4. A Importância do Fornecedor Têxtil na Segurança
Escolher um fornecedor têxtil com experiência comprovada em proteção contra arco elétrico é um fator determinante para garantir margens de segurança positivas. Algumas características essenciais incluem:
· Histórico de ensaios com amostras consistentes ao longo do tempo, não apenas resultados pontuais de ATPV;
· Transparência nos relatórios de ensaios e dados estatísticos de desempenho térmico, com uso de laboratórios distintos e a longo prazo;
· Busca por ensaios adicionais de comportamento após múltiplos ciclos de lavagem e abrasão;
· Garantia de equilíbrio de conforto e proteção térmica nos tecidos, reduzindo a negligência ou mal uso das vestimentas de proteção térmica;
· Compromisso e responsabilidade ambiental, garantindo a cadeia sustentável no ciclo de vida dos tecidos de proteção térmica.
5. Uso Correto da Vestimenta: Fator Decisivo
Mesmo a melhor vestimenta perde sua eficácia se utilizada de forma inadequada. O uso correto inclui:
· Fechamento completo de zíperes, botões e velcros;
· Uso combinado com outros EPIs (luvas, proteção facial, balaclava);
· Tamanhos adequados e peças em bom estado de conservação;
· Treinamento periódico sobre a importância da barreira térmica contínua.
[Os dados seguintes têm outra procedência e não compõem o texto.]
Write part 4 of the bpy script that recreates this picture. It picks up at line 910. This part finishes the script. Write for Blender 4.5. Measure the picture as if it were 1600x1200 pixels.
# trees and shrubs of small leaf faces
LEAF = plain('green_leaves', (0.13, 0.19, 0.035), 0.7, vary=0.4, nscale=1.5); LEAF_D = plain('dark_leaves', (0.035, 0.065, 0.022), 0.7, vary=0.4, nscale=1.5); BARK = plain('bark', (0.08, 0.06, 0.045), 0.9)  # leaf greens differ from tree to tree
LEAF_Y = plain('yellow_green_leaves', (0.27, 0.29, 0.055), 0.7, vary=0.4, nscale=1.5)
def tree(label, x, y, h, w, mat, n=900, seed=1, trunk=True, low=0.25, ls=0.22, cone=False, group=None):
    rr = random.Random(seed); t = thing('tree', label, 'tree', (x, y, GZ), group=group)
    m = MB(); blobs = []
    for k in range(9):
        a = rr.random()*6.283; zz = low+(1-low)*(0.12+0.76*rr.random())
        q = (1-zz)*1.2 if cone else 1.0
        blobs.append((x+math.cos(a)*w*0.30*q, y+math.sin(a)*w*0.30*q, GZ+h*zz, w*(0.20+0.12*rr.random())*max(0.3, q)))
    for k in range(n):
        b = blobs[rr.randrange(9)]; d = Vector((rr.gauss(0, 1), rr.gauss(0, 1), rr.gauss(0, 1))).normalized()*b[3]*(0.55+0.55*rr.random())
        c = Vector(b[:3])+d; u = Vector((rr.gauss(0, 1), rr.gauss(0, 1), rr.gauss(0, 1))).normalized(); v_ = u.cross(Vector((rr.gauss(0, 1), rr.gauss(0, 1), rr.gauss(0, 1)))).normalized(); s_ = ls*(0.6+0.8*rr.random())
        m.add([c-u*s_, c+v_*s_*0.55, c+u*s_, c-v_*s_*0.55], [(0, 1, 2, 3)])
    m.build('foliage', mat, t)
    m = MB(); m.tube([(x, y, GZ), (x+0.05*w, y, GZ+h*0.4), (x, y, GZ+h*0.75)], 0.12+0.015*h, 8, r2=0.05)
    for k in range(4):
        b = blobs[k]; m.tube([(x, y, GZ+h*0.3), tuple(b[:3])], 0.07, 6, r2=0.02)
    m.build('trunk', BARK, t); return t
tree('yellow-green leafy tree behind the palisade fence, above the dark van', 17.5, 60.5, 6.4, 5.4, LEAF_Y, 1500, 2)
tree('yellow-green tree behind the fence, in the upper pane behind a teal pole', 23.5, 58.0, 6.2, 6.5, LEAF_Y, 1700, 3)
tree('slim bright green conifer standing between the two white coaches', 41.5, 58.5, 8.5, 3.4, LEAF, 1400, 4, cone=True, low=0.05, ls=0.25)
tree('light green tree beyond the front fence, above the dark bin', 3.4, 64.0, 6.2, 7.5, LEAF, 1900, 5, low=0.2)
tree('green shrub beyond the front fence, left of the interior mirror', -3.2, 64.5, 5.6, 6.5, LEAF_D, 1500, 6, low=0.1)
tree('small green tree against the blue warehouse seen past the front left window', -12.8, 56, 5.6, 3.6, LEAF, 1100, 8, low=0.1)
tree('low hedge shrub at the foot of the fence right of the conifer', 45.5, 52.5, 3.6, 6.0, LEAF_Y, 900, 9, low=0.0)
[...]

Aspectos como conforto, respirabilidade, transporte de umidade, entre outros, podem ser decisivos no uso correto das vestimentas mesmo nas condições laborais mais complexas e extremas.
6. Conclusões e Lições Aprendidas
O caso analisado oferece lições valiosas para a prevenção de acidentes com arco elétrico:
· Falhas em componentes elétricos são imprevisíveis, e a análise de risco deve considerar cenários além da condição nominal;
· A seleção de vestimentas com base apenas no valor de ATPV máximo ou resultante de poucos ou um ensaio, é uma abordagem frágil frente a situações reais;
· Fornecedores têxteis comprometidos com a segurança, que desenvolvem tecidos com desempenho comprovado além dos requisitos normativos, proporcionam uma margem de proteção crítica para salvar vidas;
· O uso correto das vestimentas é indispensável para a integridade física do trabalhador, e nesse sentido o conforto pode ser decisivo.
7. Recomendações Finais
· Adotar políticas de aquisição de EPIs com base em desempenho histórico e qualidade construtiva, e não somente no preço;
· Exigir dos fornecedores laudos completos, histórico de ensaios e referências técnicas sobre resistência ao arco elétrico;
· Revisar periodicamente os estudos de energia incidente com base no estado real dos equipamentos;
· Garantir treinamentos contínuos sobre uso correto de vestimentas de proteção térmica e procedimentos de segurança.